Real Estate

Report: Drive toward global banking system runs flat

Multinational banks are now managing risk levels on a country-by-country basis with new regulations forcing financial firms to curtail their exposures to markets outside their own respective regions, Ron D’Vari, CEO of NewOak Capital, suggested in a report Monday.

“There is a clear de-globalization trend in the financial system driven by the new risks and regulatory environment,” said D’Vari. “The regulators and new capital rules across the globe are pressuring leading banks to put up firewalls reducing appetite by the global banks to finance larger cross-border trades and business activities.”

D’Vari’s report suggests that capital markets alone are hurting banks with exposures that are outside their base currency. It’s also becoming harder with more regulations popping up in different jurisdictions to put up cross-border hedges to contain risk.

Prior to the financial crisis, the banking sector favored global banks, but the crisis has changed that philosophy with experience showing global banks are now harder to manage in terms of risk.

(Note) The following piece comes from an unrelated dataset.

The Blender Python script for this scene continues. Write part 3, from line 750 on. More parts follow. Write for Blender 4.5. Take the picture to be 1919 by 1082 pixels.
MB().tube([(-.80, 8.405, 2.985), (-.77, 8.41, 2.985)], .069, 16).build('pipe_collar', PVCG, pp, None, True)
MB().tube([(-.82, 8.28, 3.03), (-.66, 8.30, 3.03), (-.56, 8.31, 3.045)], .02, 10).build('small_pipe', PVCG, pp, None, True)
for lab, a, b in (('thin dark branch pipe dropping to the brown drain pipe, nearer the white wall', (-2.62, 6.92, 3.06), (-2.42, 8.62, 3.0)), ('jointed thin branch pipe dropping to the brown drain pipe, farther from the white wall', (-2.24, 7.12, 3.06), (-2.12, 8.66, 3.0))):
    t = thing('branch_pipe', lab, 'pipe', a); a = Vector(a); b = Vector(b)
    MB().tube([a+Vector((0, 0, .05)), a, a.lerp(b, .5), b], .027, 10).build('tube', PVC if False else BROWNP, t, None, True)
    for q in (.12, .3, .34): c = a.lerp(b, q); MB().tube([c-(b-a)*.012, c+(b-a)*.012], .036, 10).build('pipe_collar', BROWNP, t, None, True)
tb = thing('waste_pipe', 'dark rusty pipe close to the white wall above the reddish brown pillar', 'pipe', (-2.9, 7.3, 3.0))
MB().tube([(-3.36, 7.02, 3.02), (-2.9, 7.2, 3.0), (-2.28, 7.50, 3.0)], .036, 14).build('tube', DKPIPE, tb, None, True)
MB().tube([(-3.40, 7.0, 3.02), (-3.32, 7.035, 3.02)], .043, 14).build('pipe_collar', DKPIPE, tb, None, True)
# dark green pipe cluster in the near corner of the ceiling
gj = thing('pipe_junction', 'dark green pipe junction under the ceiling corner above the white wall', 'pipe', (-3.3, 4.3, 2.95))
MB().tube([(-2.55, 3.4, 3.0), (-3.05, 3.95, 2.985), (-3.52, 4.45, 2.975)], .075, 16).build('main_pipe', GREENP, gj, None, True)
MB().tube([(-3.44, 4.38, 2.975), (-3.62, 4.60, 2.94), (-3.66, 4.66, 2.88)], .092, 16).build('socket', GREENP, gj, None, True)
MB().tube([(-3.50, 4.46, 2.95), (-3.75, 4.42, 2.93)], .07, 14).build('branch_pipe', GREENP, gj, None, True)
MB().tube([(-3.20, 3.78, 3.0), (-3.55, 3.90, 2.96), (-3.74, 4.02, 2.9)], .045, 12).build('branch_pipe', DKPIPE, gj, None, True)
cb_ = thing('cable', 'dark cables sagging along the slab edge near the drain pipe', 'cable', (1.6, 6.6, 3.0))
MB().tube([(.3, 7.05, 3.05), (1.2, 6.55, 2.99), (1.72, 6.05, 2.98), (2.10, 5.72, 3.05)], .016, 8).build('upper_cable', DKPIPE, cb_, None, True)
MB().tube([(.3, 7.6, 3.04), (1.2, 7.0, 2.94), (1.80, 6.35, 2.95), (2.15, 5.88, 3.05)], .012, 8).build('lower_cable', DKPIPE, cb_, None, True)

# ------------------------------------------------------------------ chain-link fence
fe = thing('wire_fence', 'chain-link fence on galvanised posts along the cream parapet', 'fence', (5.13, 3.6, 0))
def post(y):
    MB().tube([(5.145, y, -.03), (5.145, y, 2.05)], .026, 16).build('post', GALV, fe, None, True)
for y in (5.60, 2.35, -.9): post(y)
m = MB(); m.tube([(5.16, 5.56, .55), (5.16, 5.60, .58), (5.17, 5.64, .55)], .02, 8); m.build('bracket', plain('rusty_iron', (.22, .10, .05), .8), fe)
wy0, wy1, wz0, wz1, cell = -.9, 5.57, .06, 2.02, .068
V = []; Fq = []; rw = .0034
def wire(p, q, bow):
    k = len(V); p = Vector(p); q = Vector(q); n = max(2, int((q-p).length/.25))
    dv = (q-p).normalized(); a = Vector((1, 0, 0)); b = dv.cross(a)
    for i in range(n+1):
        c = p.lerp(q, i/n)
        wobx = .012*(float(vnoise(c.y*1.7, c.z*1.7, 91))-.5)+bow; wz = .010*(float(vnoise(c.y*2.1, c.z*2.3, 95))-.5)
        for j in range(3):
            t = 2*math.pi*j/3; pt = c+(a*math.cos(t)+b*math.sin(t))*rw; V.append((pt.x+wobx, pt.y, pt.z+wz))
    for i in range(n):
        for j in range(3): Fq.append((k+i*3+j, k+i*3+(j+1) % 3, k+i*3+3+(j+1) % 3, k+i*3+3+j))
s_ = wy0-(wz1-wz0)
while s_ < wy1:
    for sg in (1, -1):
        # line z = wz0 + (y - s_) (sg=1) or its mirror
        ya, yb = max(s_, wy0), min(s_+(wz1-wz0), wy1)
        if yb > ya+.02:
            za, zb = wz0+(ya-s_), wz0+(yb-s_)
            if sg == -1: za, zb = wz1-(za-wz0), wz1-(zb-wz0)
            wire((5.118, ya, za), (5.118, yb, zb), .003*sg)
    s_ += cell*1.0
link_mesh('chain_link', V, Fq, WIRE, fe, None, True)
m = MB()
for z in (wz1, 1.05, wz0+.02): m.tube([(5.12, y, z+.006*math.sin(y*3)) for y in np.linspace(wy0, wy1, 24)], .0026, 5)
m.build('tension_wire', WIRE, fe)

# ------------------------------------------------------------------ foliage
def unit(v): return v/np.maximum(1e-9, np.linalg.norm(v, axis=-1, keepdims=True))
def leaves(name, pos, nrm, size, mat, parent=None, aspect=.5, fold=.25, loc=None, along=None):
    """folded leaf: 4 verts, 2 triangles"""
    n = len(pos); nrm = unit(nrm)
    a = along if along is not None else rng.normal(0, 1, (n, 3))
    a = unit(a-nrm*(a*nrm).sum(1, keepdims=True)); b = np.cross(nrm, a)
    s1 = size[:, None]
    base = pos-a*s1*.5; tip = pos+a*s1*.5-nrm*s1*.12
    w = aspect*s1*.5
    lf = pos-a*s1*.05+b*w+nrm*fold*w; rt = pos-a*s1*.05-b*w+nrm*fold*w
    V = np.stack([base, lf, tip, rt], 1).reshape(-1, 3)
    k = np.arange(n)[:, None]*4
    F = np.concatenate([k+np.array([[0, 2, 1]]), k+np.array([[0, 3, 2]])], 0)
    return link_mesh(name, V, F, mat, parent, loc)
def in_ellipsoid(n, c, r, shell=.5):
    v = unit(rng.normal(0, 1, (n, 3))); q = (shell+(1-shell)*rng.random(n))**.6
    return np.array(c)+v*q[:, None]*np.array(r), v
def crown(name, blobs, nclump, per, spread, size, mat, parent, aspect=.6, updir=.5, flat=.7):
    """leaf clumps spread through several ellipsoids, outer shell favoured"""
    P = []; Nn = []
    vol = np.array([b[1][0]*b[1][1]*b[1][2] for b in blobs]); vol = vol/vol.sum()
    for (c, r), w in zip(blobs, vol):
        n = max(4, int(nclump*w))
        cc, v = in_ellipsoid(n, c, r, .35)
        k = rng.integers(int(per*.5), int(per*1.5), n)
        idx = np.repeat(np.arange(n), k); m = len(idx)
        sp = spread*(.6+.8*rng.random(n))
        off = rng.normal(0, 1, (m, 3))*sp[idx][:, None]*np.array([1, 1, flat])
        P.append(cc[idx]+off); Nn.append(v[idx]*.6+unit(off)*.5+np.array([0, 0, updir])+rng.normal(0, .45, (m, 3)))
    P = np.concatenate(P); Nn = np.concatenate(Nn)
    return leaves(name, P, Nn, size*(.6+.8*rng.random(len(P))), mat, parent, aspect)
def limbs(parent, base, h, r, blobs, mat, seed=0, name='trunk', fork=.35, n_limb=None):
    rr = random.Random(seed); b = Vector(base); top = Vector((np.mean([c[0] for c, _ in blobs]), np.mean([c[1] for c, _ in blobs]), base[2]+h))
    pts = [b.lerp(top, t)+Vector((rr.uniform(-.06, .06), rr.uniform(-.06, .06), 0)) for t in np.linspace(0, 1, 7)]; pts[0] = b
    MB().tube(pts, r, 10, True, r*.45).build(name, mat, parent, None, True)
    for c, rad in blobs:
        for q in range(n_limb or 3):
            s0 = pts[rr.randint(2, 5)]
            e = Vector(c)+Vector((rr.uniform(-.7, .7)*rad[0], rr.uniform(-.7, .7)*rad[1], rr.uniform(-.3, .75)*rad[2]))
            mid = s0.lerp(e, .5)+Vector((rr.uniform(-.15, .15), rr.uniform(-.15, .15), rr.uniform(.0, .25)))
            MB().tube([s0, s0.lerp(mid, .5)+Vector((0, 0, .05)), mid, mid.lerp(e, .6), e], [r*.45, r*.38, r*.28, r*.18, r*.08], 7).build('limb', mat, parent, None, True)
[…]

“A significant de-globalization of the financial system would run against the globalization of economic, trade, technological, social, cultural and political areas driven by new media,” said D’Vari. “Nonetheless, at least for the time being, banks will continue to compartmentalize their regional businesses until much more clear pictures of regulations and risks emerge. This certainly adds to other hindrances to the global economic growth momentum which is already slowing.”